**Data provided**
◆ ◆ ◆ ◆ ◆ ◆ ◆
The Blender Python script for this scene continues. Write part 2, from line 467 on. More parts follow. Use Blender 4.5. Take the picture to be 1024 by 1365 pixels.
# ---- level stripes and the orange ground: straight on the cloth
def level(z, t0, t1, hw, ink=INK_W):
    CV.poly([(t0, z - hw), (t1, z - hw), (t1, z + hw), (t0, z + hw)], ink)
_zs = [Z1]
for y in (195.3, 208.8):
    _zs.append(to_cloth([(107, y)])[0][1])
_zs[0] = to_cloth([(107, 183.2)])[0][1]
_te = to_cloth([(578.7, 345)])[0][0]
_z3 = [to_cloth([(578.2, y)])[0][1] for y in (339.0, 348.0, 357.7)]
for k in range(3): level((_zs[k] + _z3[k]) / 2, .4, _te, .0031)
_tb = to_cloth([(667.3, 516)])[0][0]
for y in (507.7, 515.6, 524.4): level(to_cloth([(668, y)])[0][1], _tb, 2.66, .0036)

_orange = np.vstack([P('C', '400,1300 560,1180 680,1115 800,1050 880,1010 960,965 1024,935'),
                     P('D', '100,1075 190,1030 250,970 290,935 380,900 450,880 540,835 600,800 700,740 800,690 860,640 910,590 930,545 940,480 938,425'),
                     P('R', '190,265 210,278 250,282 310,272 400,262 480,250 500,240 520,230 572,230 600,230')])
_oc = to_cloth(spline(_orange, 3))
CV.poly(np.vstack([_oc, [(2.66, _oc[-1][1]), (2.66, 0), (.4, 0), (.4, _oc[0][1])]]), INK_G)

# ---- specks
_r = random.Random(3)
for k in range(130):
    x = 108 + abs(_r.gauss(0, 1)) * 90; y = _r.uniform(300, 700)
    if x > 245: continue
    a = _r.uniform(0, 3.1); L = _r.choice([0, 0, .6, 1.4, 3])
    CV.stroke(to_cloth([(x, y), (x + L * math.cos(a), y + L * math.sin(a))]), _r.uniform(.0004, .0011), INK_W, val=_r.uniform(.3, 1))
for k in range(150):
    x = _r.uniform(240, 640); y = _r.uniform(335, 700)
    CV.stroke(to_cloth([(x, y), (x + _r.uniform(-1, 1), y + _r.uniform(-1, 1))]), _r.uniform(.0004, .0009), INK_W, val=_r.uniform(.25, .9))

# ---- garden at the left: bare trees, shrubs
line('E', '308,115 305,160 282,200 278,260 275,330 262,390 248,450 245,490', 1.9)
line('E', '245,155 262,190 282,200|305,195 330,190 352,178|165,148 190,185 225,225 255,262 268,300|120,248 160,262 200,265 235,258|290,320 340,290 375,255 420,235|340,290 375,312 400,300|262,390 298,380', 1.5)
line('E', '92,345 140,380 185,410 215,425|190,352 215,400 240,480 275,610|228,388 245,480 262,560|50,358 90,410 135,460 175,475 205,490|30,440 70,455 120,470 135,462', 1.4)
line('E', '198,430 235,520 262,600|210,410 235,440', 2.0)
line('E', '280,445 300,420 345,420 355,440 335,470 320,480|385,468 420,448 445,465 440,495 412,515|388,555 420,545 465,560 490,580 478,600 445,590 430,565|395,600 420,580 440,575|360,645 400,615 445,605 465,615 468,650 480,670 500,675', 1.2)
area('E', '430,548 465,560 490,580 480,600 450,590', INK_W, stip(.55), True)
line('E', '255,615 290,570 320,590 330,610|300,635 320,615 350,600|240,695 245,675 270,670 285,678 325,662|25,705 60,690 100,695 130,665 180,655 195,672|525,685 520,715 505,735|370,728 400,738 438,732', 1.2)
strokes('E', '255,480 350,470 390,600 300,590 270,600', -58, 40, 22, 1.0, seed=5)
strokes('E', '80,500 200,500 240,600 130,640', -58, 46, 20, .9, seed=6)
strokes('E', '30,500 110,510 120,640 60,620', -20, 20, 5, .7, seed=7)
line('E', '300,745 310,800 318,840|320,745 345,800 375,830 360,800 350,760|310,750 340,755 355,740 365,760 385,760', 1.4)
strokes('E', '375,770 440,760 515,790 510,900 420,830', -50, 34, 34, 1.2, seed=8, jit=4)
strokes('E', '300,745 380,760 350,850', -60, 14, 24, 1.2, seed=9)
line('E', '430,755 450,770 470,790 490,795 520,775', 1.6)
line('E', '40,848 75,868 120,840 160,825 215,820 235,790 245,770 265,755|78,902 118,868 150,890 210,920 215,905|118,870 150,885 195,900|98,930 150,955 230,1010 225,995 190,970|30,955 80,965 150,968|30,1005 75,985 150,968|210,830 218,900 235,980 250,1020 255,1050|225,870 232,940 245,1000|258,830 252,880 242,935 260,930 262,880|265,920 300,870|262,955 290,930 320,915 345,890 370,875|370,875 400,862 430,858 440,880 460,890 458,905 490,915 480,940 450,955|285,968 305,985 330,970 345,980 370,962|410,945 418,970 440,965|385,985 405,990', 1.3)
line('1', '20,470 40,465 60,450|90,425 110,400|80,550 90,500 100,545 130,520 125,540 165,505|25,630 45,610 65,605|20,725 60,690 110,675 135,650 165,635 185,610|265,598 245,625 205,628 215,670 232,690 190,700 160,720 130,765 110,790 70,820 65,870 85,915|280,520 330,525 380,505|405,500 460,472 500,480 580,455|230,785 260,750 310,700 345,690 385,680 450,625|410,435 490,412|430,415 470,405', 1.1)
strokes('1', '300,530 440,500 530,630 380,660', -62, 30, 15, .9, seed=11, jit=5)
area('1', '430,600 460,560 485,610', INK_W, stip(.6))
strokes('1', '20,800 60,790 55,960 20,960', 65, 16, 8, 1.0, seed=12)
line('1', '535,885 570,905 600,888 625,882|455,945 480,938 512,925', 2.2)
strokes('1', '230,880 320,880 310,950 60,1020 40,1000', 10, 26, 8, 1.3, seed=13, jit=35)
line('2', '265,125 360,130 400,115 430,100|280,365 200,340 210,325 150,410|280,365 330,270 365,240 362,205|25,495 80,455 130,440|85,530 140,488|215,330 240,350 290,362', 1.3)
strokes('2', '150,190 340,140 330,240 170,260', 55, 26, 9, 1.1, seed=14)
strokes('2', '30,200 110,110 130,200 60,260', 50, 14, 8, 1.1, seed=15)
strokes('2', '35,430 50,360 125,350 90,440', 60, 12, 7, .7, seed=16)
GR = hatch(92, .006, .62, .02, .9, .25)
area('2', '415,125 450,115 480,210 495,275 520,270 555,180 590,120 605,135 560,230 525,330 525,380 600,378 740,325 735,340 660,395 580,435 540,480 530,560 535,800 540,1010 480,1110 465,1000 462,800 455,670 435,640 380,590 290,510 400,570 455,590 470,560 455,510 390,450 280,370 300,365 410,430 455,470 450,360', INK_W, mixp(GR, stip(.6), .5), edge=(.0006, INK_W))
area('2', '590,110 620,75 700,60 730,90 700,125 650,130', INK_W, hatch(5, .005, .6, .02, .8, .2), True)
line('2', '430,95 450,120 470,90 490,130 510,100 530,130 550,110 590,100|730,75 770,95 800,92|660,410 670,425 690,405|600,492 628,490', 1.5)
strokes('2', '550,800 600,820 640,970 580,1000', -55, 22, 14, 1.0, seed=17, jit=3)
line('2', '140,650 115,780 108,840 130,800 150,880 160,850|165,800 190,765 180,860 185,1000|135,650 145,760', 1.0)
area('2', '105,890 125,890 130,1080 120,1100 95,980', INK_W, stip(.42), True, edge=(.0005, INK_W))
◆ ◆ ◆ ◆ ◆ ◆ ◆
**Exercise objective**
What you return should be the lines from the start of the data through the line with "y)])[0][1], _tb, 2.66, .0036)", quoted exactly and nothing more.

**Right answer**
The Blender Python script for this scene continues. Write part 2, from line 467 on. More parts follow. Use Blender 4.5. Take the picture to be 1024 by 1365 pixels.
# ---- level stripes and the orange ground: straight on the cloth
def level(z, t0, t1, hw, ink=INK_W):
    CV.poly([(t0, z - hw), (t1, z - hw), (t1, z + hw), (t0, z + hw)], ink)
_zs = [Z1]
for y in (195.3, 208.8):
    _zs.append(to_cloth([(107, y)])[0][1])
_zs[0] = to_cloth([(107, 183.2)])[0][1]
_te = to_cloth([(578.7, 345)])[0][0]
_z3 = [to_cloth([(578.2, y)])[0][1] for y in (339.0, 348.0, 357.7)]
for k in range(3): level((_zs[k] + _z3[k]) / 2, .4, _te, .0031)
_tb = to_cloth([(667.3, 516)])[0][0]
for y in (507.7, 515.6, 524.4): level(to_cloth([(668, y)])[0][1], _tb, 2.66, .0036)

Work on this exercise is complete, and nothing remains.